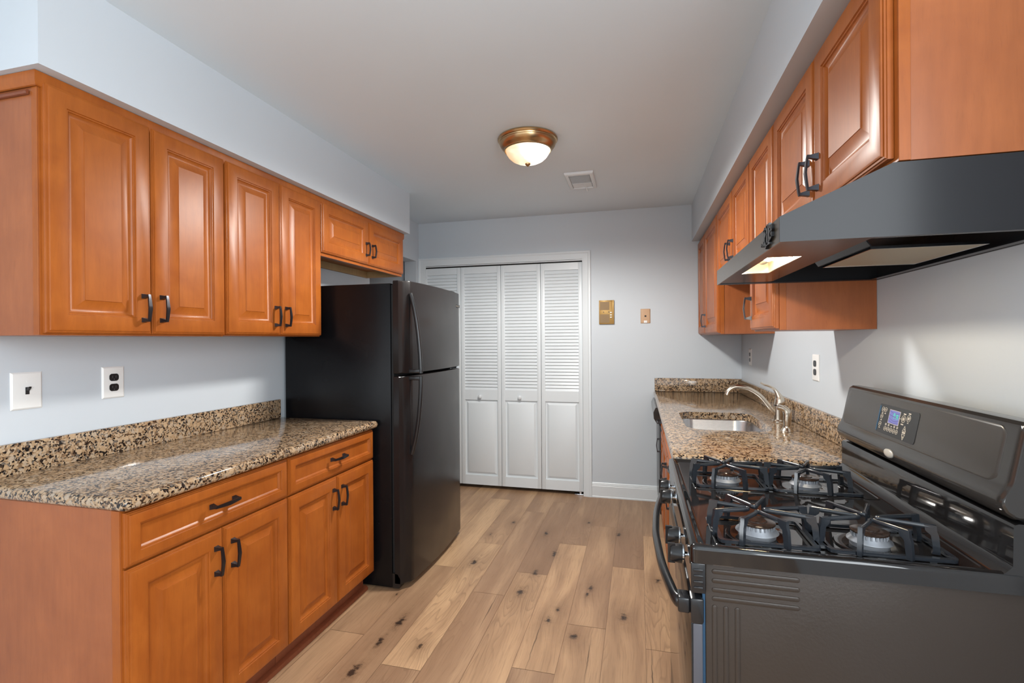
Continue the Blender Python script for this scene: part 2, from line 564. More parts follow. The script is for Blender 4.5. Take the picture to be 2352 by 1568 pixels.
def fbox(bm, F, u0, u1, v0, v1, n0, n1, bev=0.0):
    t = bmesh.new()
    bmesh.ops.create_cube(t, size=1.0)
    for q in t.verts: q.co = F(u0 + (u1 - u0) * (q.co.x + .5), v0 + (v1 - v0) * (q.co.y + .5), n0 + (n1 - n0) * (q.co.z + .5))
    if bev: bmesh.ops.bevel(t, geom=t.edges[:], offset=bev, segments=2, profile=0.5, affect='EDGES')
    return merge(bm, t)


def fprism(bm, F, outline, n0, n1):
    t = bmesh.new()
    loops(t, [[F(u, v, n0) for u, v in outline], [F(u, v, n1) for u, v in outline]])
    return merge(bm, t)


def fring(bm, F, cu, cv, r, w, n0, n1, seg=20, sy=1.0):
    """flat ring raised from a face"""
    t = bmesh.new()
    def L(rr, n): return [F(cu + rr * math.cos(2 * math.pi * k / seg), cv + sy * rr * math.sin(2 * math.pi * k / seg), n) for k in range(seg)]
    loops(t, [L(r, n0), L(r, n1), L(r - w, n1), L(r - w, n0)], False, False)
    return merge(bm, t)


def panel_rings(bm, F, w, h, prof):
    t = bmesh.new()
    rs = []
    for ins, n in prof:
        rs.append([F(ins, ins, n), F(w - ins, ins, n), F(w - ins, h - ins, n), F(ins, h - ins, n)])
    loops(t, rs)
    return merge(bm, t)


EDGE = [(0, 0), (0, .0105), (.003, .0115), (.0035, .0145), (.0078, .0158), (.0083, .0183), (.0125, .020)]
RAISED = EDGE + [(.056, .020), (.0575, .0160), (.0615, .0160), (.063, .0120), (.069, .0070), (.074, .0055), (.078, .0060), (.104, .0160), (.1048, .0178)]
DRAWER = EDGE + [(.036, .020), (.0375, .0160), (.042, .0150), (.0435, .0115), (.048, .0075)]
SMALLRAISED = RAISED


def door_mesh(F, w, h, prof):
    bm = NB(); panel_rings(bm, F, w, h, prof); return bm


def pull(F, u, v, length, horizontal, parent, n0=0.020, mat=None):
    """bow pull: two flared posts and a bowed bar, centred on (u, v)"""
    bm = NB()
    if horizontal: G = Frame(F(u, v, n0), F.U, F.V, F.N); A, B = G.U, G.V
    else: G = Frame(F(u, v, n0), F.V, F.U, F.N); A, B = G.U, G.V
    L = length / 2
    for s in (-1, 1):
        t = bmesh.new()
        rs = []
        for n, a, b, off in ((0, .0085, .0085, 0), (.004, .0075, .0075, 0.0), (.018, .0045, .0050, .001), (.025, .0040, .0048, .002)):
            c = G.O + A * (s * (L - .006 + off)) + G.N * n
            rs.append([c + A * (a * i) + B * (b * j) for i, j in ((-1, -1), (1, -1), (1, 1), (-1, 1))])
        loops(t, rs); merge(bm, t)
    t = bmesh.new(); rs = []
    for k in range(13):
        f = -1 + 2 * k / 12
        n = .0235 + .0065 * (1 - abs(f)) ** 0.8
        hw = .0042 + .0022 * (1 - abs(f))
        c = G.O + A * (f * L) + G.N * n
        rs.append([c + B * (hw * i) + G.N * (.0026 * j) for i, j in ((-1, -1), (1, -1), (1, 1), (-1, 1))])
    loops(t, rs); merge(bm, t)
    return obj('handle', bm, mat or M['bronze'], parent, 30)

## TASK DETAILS
Word for word, quote the lines above. Omit the pictures.

## COMPLETE RESPONSE
Continue the Blender Python script for this scene: part 2, from line 564. More parts follow. The script is for Blender 4.5. Take the picture to be 2352 by 1568 pixels.
def fbox(bm, F, u0, u1, v0, v1, n0, n1, bev=0.0):
    t = bmesh.new()
    bmesh.ops.create_cube(t, size=1.0)
    for q in t.verts: q.co = F(u0 + (u1 - u0) * (q.co.x + .5), v0 + (v1 - v0) * (q.co.y + .5), n0 + (n1 - n0) * (q.co.z + .5))
    if bev: bmesh.ops.bevel(t, geom=t.edges[:], offset=bev, segments=2, profile=0.5, affect='EDGES')
    return merge(bm, t)


def fprism(bm, F, outline, n0, n1):
    t = bmesh.new()
    loops(t, [[F(u, v, n0) for u, v in outline], [F(u, v, n1) for u, v in outline]])
    return merge(bm, t)


def fring(bm, F, cu, cv, r, w, n0, n1, seg=20, sy=1.0):
    """flat ring raised from a face"""
    t = bmesh.new()
    def L(rr, n): return [F(cu + rr * math.cos(2 * math.pi * k / seg), cv + sy * rr * math.sin(2 * math.pi * k / seg), n) for k in range(seg)]
    loops(t, [L(r, n0), L(r, n1), L(r - w, n1), L(r - w, n0)], False, False)
    return merge(bm, t)


def panel_rings(bm, F, w, h, prof):
    t = bmesh.new()
    rs = []
    for ins, n in prof:
        rs.append([F(ins, ins, n), F(w - ins, ins, n), F(w - ins, h - ins, n), F(ins, h - ins, n)])
    loops(t, rs)
    return merge(bm, t)


EDGE = [(0, 0), (0, .0105), (.003, .0115), (.0035, .0145), (.0078, .0158), (.0083, .0183), (.0125, .020)]
RAISED = EDGE + [(.056, .020), (.0575, .0160), (.0615, .0160), (.063, .0120), (.069, .0070), (.074, .0055), (.078, .0060), (.104, .0160), (.1048, .0178)]
DRAWER = EDGE + [(.036, .020), (.0375, .0160), (.042, .0150), (.0435, .0115), (.048, .0075)]
SMALLRAISED = RAISED


def door_mesh(F, w, h, prof):
    bm = NB(); panel_rings(bm, F, w, h, prof); return bm


def pull(F, u, v, length, horizontal, parent, n0=0.020, mat=None):
    """bow pull: two flared posts and a bowed bar, centred on (u, v)"""
    bm = NB()
    if horizontal: G = Frame(F(u, v, n0), F.U, F.V, F.N); A, B = G.U, G.V
    else: G = Frame(F(u, v, n0), F.V, F.U, F.N); A, B = G.U, G.V
    L = length / 2
    for s in (-1, 1):
        t = bmesh.new()
        rs = []
        for n, a, b, off in ((0, .0085, .0085, 0), (.004, .0075, .0075, 0.0), (.018, .0045, .0050, .001), (.025, .0040, .0048, .002)):
            c = G.O + A * (s * (L - .006 + off)) + G.N * n
            rs.append([c + A * (a * i) + B * (b * j) for i, j in ((-1, -1), (1, -1), (1, 1), (-1, 1))])
        loops(t, rs); merge(bm, t)
    t = bmesh.new(); rs = []
    for k in range(13):
        f = -1 + 2 * k / 12
        n = .0235 + .0065 * (1 - abs(f)) ** 0.8
        hw = .0042 + .0022 * (1 - abs(f))
        c = G.O + A * (f * L) + G.N * n
        rs.append([c + B * (hw * i) + G.N * (.0026 * j) for i, j in ((-1, -1), (1, -1), (1, 1), (-1, 1))])
    loops(t, rs); merge(bm, t)
    return obj('handle', bm, mat or M['bronze'], parent, 30)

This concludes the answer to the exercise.